ある打ち合わせの帰り道、赤信号で停まっていて、別に特に厳しいことを言われた訳でもないのにやけに追い詰められたような、切迫した気持ちに襲われてしまったことがありました。「なんだ?これは?」と自分で戸惑っていたところに、このCDから『なんたるナンセンス』という曲が流れてきたら、私がいきなりボロボロ泣きだしたのです。ヒトゴトみたいに言うのも変だけど、本当にもう一人の自分が「お?泣いてる?なんで?」みたいな感じだったのをよく覚えていて。でも泣くと、妙にすっきりすること、あるじゃないですか。浄化って表現すれば丁度いいのかな。その赤信号では幸いにも後続車が居なかったので(どんだけ田舎)、その曲の間、とりあえず此処で泣いとこうと思って、青空を眺めながらもう一度最初からゆっくり1曲堪能し、さっぱり明るい気持ちで帰路についたのでした。

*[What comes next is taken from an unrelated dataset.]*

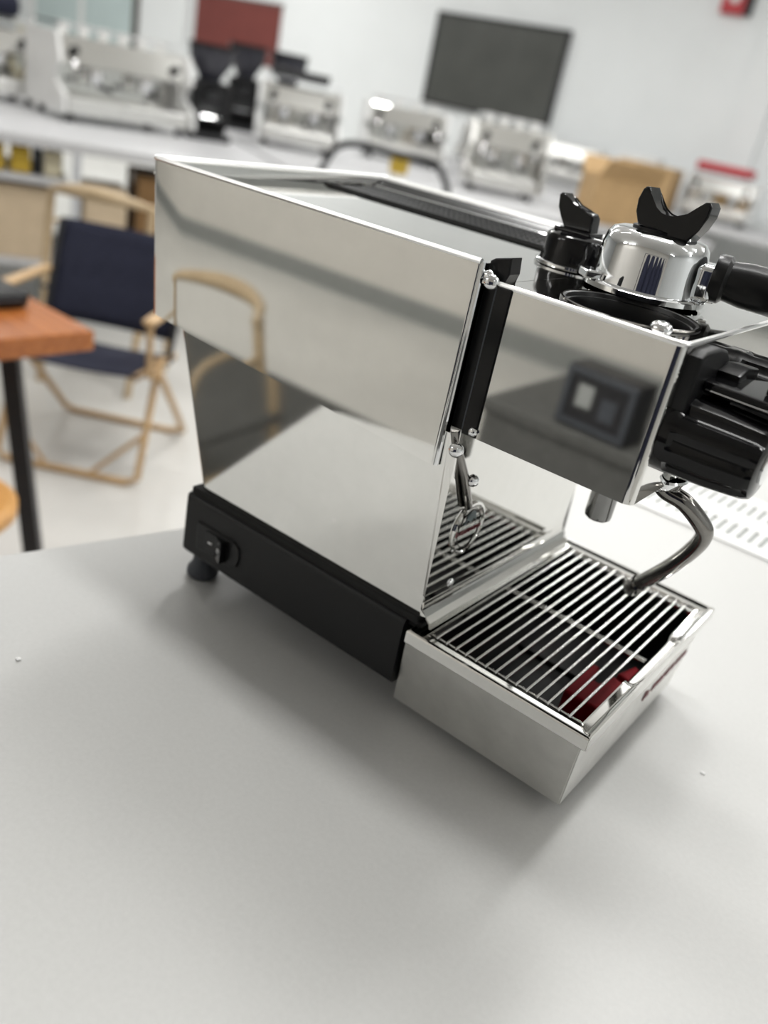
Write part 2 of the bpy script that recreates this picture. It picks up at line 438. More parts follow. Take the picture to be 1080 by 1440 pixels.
# badge on the backsplash, with its arm
bm = BM(); lathe(bm, [(0, 0), (0.0215, 0), (0.0222, 0.0012), (0.0214, 0.0024), (0.0196, 0.0026), (0.0190, 0.0018), (0, 0.0018)], 40, axis_m((0.0008, 0.0495, 0.1645), (1, 0, 0)))
BADGE = obj('badge', bm, MIRROR, ESP, True, 25)
TXm = Matrix(((0, 0, 1, 0), (1, 0, 0, 0), (0, 1, 0, 0), (0, 0, 0, 1)))    # text x -> +y, y -> +z, normal -> +x
text_obj('badge_lettering', 'la marzocco', 0.0074, 0.0001, Matrix.Translation((0.0028, 0.0495, 0.1610)) @ TXm, RED_INK, BADGE, 0.0001, 0, 'CENTER')
bm = BM(); prism(bm, [(0.0415, 0.1690), (0.0440, 0.1765), (0.0490, 0.1795), (0.0545, 0.1775), (0.0575, 0.1700), (0.0535, 0.1725), (0.0500, 0.1695), (0.0455, 0.1725)], 0, 0.0026, 0.0030); obj('badge_crest', bm, TEAL, BADGE)
bm = BM(); lathe(bm, [(0.0150, 0), (0.0156, 0), (0.0156, .0004), (0.0150, .0004)], 40, axis_m((0.0026, 0.0495, 0.1645), (1, 0, 0)), closed=True); obj('badge_ring', bm, STEEL_D, BADGE)
bm = BM(); tube(bm, [(-0.0035, 0.0042, 0.2500), (-0.0020, 0.0065, 0.2420), (0.0035, 0.0200, 0.2160), (0.0042, 0.0375, 0.1865)], 0.0036, 14, flat=0.8); ARM = obj('badge_arm', bm, STEEL_D, ESP, True, 50)
dome_screw('arm_screw', (0.0030, 0.0010, 0.2385), (0.75, -0.6, 0.1), 0.0052, ARM)
dome_screw('arm_screw', (0.0075, 0.0275, 0.2115), (0.85, -0.5, 0.1), 0.0046, ARM)
dome_screw('stud', (0.0008, 0.0455, 0.1165), (1, 0, 0), 0.0040, ESP)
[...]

それ以来、私にとって大切な作品となった曲。今回、再び生で聴かせて頂けて、本当に嬉しかったです。私、「宝くじで10億当たったら」や、「死ぬ間際にひとつだけ願いが叶うなら」って問いのとき、よく思ってたんです、『なんたるナンセンス』をヴォクスマーナさんに私だけのために生で歌ってもらう、にしようって(笑)。とりあえず私だけのためじゃなかったけど願いが叶っちゃったので、次の目標を探しておかなくっちゃ。さて、10億当たったら、何に使おうか……。
ヴォクスマーナに出会えて、本当に良かったなぁーと改めて思った夜でした。